老後を快適に過ごす夫婦の家である。
2人の娘が独立し、使わなくなった2階や、孫が毎日遊びに来ても母のいるキッチンとの距離がある間取りなど、夫婦2人には使いにくい家となっていった。
子供の成長に伴い2階を増築した家は、家族の変化に合わせて再び平屋に建て替えることとなった。本計画では住まい方の変化に合わせてコンパクトなプランを提案し、1200万円という予算の中でいかにストレスなく快適に過ごせるかを目指した。
計画地は寒さも厳しく、冬場は堀コタツの定位置に座り、身の回りのものが手の届く距離にあるという生活をしていた。
体に染みついた堀コタツでの生活スタイルは、高齢になると立ち上がりのことや、キッチンからの視線の関係など不便に感じることもあり、椅子での生活を提案した。基礎を蓄熱した床暖房を採用することで、高気密高断熱の家全体を暖め、堀コタツと変わらない状況をつくっている。また、客間の高さを一段高くして長年使っていた座椅子をそのまま使えるようにしている。内装材やデッキ材、アプローチの飛び石等、建て替え前に使われていた思い出の材料も積極的に取り入れている。
家は家族の成長に伴い変化していくが、長年過ごしてきた昔の家での生活を感じながらも、孫との新しい関わり方が生まれた。コンパクトながらも快適さが得られる家になったと感じている。
雪の影響で基礎工事が1週間延びてしまいましたが、基礎の蓄熱式床暖房工事も終えて、切り妻屋根の骨格が姿をみせてくれました。

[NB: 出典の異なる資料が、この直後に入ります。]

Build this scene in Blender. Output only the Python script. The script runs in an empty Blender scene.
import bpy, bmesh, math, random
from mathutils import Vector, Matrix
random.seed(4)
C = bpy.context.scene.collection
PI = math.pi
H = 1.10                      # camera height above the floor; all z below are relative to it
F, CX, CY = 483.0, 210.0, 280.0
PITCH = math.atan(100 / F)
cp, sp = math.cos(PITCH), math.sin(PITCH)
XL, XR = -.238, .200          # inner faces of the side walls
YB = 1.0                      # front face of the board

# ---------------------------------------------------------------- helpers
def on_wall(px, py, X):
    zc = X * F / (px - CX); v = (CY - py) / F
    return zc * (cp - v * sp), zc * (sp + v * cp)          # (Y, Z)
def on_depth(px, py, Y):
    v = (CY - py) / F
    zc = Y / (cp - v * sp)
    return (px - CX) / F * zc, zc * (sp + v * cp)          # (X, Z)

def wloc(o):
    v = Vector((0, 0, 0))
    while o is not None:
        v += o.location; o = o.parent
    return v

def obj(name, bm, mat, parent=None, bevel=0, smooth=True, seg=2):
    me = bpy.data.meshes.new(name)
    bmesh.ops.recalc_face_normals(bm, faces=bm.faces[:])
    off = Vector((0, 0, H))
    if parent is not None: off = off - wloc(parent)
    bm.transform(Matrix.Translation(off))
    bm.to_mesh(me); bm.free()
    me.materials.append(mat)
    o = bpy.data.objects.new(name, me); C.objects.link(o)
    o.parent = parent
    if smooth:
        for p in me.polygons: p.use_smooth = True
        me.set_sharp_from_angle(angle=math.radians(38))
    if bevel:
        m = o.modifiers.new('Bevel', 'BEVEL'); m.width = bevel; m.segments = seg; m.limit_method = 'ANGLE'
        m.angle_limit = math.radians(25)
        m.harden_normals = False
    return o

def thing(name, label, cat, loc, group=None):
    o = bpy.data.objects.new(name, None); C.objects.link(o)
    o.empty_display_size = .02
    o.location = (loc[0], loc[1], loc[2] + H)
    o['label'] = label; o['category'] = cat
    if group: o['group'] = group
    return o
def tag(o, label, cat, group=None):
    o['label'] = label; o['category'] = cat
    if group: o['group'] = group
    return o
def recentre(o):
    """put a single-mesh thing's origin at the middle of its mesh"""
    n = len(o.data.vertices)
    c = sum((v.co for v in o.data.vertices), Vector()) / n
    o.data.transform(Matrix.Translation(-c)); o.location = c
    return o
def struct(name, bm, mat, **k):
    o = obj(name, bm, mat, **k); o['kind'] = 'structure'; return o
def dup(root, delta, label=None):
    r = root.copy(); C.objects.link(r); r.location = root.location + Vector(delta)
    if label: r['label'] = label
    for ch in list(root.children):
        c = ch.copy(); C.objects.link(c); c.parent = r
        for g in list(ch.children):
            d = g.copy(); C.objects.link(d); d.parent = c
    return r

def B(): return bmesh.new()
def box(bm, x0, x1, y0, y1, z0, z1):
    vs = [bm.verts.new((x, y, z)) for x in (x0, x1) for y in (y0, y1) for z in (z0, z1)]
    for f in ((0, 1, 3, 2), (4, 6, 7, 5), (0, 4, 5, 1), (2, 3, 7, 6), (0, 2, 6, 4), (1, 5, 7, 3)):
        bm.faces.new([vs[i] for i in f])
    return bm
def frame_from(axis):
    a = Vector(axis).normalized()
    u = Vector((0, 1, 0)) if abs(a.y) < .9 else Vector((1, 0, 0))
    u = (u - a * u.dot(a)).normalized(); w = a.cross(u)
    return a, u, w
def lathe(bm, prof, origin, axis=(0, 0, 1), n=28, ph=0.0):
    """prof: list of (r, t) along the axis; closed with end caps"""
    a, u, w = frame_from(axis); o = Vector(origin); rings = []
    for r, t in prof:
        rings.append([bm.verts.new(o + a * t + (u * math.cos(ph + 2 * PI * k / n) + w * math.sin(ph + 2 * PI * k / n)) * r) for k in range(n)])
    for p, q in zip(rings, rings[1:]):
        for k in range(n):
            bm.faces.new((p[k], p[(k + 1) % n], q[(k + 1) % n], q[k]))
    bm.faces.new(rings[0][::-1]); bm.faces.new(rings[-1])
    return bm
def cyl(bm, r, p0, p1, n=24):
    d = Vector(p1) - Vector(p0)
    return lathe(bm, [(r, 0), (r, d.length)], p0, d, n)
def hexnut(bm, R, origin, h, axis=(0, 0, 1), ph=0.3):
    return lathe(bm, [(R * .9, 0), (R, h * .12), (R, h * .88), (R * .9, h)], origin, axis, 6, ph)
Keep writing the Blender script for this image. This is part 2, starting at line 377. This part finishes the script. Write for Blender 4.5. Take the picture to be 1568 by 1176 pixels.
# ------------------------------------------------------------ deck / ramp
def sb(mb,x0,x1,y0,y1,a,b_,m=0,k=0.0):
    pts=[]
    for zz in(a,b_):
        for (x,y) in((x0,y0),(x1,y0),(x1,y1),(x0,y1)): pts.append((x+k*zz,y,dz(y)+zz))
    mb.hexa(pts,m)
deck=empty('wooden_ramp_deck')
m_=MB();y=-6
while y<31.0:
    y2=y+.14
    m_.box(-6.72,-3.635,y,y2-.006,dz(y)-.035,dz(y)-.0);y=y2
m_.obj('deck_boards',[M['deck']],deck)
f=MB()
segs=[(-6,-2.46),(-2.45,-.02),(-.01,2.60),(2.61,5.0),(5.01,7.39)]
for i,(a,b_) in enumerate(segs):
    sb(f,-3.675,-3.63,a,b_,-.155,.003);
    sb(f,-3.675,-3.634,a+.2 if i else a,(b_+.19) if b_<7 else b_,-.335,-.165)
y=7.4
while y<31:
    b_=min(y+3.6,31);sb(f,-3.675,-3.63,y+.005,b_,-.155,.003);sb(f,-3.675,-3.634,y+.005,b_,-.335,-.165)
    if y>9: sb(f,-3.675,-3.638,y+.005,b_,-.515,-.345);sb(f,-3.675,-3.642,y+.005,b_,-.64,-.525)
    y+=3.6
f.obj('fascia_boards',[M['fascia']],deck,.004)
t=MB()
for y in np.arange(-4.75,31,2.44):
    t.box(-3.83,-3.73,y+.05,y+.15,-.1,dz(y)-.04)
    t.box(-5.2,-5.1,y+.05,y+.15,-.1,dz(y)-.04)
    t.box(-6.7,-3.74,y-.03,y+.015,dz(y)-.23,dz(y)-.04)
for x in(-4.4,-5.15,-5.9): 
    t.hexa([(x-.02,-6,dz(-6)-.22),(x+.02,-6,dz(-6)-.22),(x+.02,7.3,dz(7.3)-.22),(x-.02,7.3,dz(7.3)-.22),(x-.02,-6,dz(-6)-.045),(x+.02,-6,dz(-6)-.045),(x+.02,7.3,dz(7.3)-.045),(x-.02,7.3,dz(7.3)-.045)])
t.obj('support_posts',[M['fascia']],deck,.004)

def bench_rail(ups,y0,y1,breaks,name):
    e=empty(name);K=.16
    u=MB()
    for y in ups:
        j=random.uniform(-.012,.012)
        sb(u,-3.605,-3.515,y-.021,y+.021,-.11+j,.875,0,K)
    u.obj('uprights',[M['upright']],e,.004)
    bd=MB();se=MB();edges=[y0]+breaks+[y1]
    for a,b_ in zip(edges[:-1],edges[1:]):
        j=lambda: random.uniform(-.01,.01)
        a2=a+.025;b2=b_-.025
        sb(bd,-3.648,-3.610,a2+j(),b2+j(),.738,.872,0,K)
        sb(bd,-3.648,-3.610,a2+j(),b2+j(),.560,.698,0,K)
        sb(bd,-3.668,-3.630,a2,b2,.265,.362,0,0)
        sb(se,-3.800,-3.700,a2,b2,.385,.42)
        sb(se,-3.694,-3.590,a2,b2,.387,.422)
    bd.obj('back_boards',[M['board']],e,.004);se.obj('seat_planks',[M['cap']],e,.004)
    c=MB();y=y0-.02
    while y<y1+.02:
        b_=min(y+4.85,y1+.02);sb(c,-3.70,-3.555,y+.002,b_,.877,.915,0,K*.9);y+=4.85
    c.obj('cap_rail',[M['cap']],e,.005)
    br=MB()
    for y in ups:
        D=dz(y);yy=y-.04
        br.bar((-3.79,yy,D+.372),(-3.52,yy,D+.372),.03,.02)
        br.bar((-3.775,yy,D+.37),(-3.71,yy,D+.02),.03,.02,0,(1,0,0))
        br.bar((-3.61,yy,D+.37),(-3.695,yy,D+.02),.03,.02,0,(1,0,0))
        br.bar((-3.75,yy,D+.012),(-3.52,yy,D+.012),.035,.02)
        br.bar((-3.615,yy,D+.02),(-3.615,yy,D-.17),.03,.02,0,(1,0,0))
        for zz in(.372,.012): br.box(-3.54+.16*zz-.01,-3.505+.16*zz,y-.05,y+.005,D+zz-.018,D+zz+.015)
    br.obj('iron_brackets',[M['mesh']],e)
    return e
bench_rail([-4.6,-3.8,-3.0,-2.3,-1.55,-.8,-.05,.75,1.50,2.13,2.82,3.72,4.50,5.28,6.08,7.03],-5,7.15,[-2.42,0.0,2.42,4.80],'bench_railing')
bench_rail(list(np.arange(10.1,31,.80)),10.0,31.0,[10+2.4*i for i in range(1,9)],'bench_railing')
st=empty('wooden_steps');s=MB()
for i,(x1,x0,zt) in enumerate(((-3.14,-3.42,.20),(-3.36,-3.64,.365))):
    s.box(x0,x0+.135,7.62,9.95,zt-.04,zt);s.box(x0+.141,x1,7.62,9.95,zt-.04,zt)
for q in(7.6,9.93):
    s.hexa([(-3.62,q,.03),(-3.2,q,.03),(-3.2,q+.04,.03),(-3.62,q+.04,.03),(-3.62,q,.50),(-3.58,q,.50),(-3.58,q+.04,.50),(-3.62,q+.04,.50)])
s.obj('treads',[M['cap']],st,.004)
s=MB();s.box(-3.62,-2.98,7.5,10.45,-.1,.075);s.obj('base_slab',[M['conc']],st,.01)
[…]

1/30模型を使っての素材の打合せも行い、着々と竣工に向けて進んでいきます。
渋川-K_木工事
断熱材で包まれました。
基礎を蓄熱した床暖房を採用していますので、水発泡ウレタンを壁と屋根に吹き付けています。
同時に仕上げの色もサンプルを持ち込んで確認及び検討をしていきます。
軒天、破風板、鼻隠し、天井にそれぞれ木材を使っているので、現場の同じ材料を使って着色しています。
建て替え前の客間の壁で使われていた桧の板を再利用しました。年期があるため、撤去した際の反りや傷みなど状態が厳しかったのですが、大工さんが丁寧に張ってくれました。

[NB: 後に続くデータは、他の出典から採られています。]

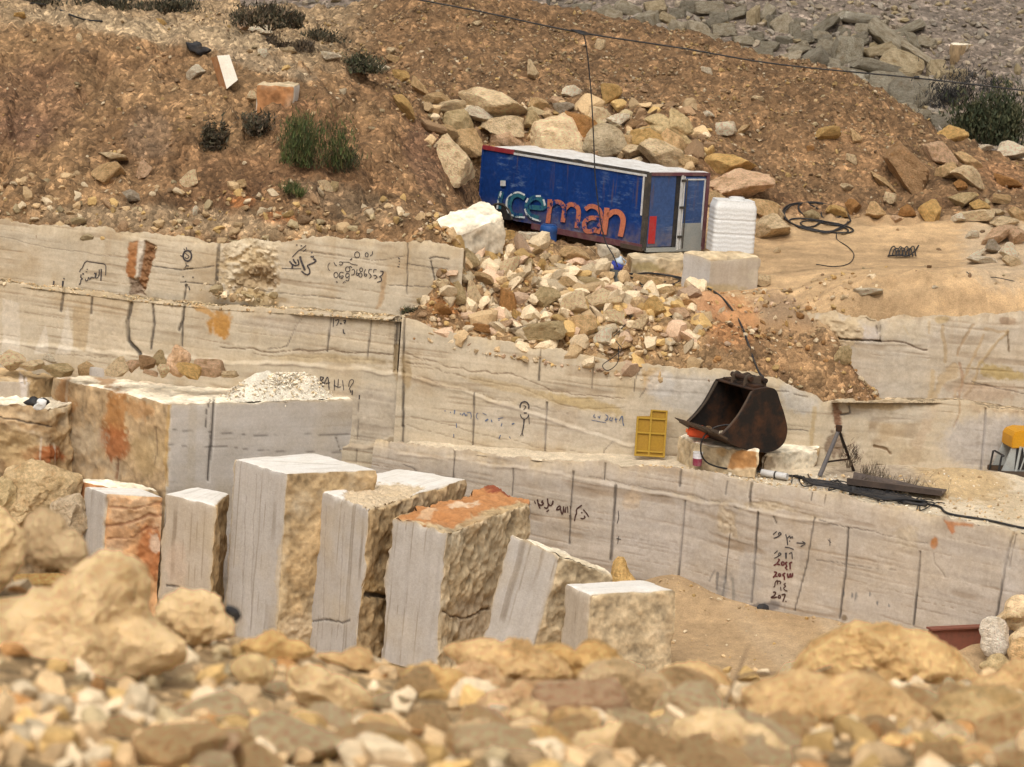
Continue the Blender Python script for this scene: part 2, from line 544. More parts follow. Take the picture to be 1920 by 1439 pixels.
    cf = lerp(cf, np.array((.47, .36, .22)) * (1 + .35 * fbm(pf, 3, 18))[:, None], np.clip(cr, 0, .85)[:, None])
    nf = np.repeat(nrm[:, None, :], nv, 1).reshape(-1, 3)
    pf = pf + nf * df[:, None]
    f = grid_faces(nu, nv)
    me = mesh_np(name, pf, f, M_WALL, True, cf)
    o = link(name, me)
    tag(o, label, 'rock face', None, 'structure')
    WALLS[o.name] = o
    o['_'] = 1; del o['_']
    tri = np.vstack([f[:, [0, 1, 2]], f[:, [0, 2, 3]]])
    o_b = BVHTree.FromPolygons(pf.tolist(), f.tolist())
    return o, o_b, T + nrm * 0.0

def ribbon(name, strokes, bvhs, mat, parent, wpx=3.0, off=.012):
    """hand-drawn marks: polylines (as seen) laid on the stone they are written on"""
    V, F = [], []
    for st in strokes:
        w = wpx
        if isinstance(st[0], (int, float)): w, st = st[0], st[1:]
        pts = spline(np.array([(x, y, 0) for x, y in st]), 5)[:, :2] if len(st) > 2 else np.array(st, float)
        if len(pts) == 2: pts = np.array([lerp(pts[0], pts[1], t) for t in np.linspace(0, 1, 5)])
        P3, N3, S3 = [], [], []
        for x, y in pts:
            d = ray(x, y); hit = None
            for b in bvhs:
                h = b.ray_cast(Vector(CAM), Vector(d).normalized())
                if h[0] is not None and (hit is None or h[3] < hit[3]): hit = h
            if hit is None: continue
            n = hit[1] if hit[1].dot(Vector(d)) < 0 else -hit[1]
            P3.append(np.array(hit[0]) - d / np.linalg.norm(d) * off); N3.append(np.array(n)); S3.append(hit[3] / FPX)
        if len(P3) < 2: continue
        P3 = np.array(P3); t = np.gradient(P3, axis=0); t /= np.linalg.norm(t, axis=1)[:, None] + 1e-9
        n = np.mean(N3, axis=0); n /= np.linalg.norm(n)
        sd = np.cross(t, n); sd /= np.linalg.norm(sd, axis=1)[:, None] + 1e-9
        hw = (w / 2 * np.array(S3))[:, None]
        b0 = len(V)
        for a, c in zip(P3 - sd * hw, P3 + sd * hw): V += [a, c]
        for i in range(len(P3) - 1):
            F.append((b0 + 2 * i, b0 + 2 * i + 1, b0 + 2 * i + 3, b0 + 2 * i + 2))
    if not F: return None
    me = bpy.data.meshes.new(name); me.from_pydata([tuple(map(float, v)) for v in V], [], F); me.materials.append(mat); me.update()
    return link(name, me, parent)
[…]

緩いスロープのアプローチをコンクリートで作っています。
クライアントが既存の石を事前に配置してくれています。
さらにお隣さんのご協力もあり、境界塀の上から大工さんが互い違いに箒で模様をつけていきます。
ちなみにお隣さんの地面の高さは、こちら側より60センチ(ブロック3段分)髙いです。